Ora, secondo gli esperti del settore, anche se la strada è in salita, la direzione è quella giusta. Secondo Elena Cedrola, docente di Marketing e Management all’Università degli Studi di Macerata, “Molte aziende si stanno impegnando in varie iniziative post-vendita come il riutilizzo, il riciclo e la rigenerazione, volte a creare valore anche dai capi d’abbigliamento dismessi.

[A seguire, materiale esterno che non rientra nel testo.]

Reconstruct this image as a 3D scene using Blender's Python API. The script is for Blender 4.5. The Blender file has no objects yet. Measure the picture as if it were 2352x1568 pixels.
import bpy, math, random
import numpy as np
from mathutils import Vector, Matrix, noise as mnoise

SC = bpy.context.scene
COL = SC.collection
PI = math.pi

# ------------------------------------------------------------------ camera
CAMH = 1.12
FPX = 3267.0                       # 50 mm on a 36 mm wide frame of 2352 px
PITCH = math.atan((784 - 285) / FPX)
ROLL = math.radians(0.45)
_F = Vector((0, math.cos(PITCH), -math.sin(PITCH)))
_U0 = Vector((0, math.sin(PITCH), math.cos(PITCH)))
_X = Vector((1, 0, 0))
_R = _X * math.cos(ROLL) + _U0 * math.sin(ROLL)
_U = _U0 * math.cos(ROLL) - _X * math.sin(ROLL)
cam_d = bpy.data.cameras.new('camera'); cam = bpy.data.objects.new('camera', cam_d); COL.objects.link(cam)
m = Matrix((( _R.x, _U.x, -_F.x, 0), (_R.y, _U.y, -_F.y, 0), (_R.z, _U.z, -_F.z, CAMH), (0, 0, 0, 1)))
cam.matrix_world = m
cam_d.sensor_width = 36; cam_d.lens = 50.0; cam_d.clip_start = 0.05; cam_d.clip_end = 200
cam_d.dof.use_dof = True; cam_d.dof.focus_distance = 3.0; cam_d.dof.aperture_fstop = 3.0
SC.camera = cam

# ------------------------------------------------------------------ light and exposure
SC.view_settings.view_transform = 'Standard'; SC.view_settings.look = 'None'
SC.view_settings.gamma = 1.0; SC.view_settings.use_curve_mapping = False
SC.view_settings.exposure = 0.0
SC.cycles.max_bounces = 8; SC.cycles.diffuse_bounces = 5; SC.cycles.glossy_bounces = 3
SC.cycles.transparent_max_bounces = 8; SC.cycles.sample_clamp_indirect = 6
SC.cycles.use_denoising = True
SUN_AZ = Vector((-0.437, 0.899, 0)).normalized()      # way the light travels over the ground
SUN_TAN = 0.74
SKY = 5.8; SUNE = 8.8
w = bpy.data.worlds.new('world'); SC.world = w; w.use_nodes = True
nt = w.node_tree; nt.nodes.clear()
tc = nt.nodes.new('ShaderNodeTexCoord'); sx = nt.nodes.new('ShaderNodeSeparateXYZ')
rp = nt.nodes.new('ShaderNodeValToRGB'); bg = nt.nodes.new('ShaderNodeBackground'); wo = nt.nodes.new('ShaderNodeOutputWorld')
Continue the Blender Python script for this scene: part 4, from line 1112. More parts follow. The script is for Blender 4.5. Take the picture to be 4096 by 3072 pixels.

 A confermare una maggiore consapevolezza delle aziende e dei consumatori è anche Ariela Mortara, docente di Sociologia dei Consumi all’Università IULM di Milano: “È possibile immaginare che verranno premiate le aziende e i brand capaci di dimostrare il loro impegno sostenibile su più fronti, così come probabilmente, a fronte di una riduzione degli acquisti, ci potrà essere una rivalutazione dei capi di buona qualità, sia dal punto di vista dei materiali sia del design, capaci di sopravvivere al rapido turn over imposto dalla moda”. Infine, sul tema interviene Giovanni Maria Conti, docente di Storia e Scenari della Moda al Politecnico di Milano: “Anche i luoghi preposti all’acquisto cambieranno aspetto; forse potremo trovare prodotti da comprare al momento o da noleggiare anche solo per una riunione o una colazione; così come potremmo ricevere lì i nostri acquisti online e, perché no, trovare personale specializzato per la cura o la messa in misura di ciò che abbiamo comprato. Il cambiamento a cui tutti assisteremo, progettisti, imprenditori, professionisti e artigiani, credo che sia la più grande sfida progettuale del prossimo  futuro”.

Ecco le 10 tendenze che renderanno la moda più sostenibile nel 2021:
economia circolare contro l’inquinamento: un approccio globale, oltre a diminuire il consumo idrico ed energetico potrebbe ridurre il volume annuale di plastica che finisce nei mari di oltre l’80%;
produzione tessile più sostenibile: attraverso un impianto di depurazione, le acque derivanti dalle lavorazioni tessili nel distretto tessile di Prato vengono raccolte, depurate e rimesse nel sistema di produzione, attraverso un sistema di acquedotto industriale;
conceria sostenibile: la pelle prodotta da Be Green Tannery, certificata metal free, è realizzata attraverso un processo sostenibile che ne riduce l’impatto ambientale;
internalizzazione di tutte le fasi della supply chain: consente al distretto tessile biellese di controllare e certificare il reale impegno verso la sostenibilità;
sfilate green: l’action plan della moda danese prevede una riduzione dell’impatto ambientale delle sfilate del 50% entro il 2022 e 17 requisiti di sostenibilità da soddisfare entro il 2023;
mercato dell’usato: una ricerca di Boston Consulting Group e Vestiaire Collective ha dimostrato che entro cinque anni il mercato crescerà del 15-20% soprattutto grazie alla Generazione Z;
maggiore trasparenza e tracciabilità della filiera: secondo una ricerca di Fashion Revolution, 7 consumatori su 10 chiedono che i brand pubblichino la lista degli stabilimenti produttivi;
utilizzo di fibre biodegradabili o ricavate da prodotti di scarto: tra i materiali sostenibili ci sono cotone organico, lana e plastica riciclate, fibre artificiali rinnovabili e canapa. A questi si aggiungono materiali come la pelle che vengono ricavati da prodotti di scarto;
limitare i resi online: secondo Appriss Retail, negli USA il costo dei resi è di 369 miliardi di dollari. L’obiettivo è ricreare l’esperienza del camerino a casa, limitando gli acquisti ad alto tasso di reso;
fashion renting: una tendenza sempre più popolare è quella del noleggio di abiti e accessori, che ha l’obiettivo di diminuire l’acquisto di capi d’abbigliamento dedicati soprattutto a particolari occasioni.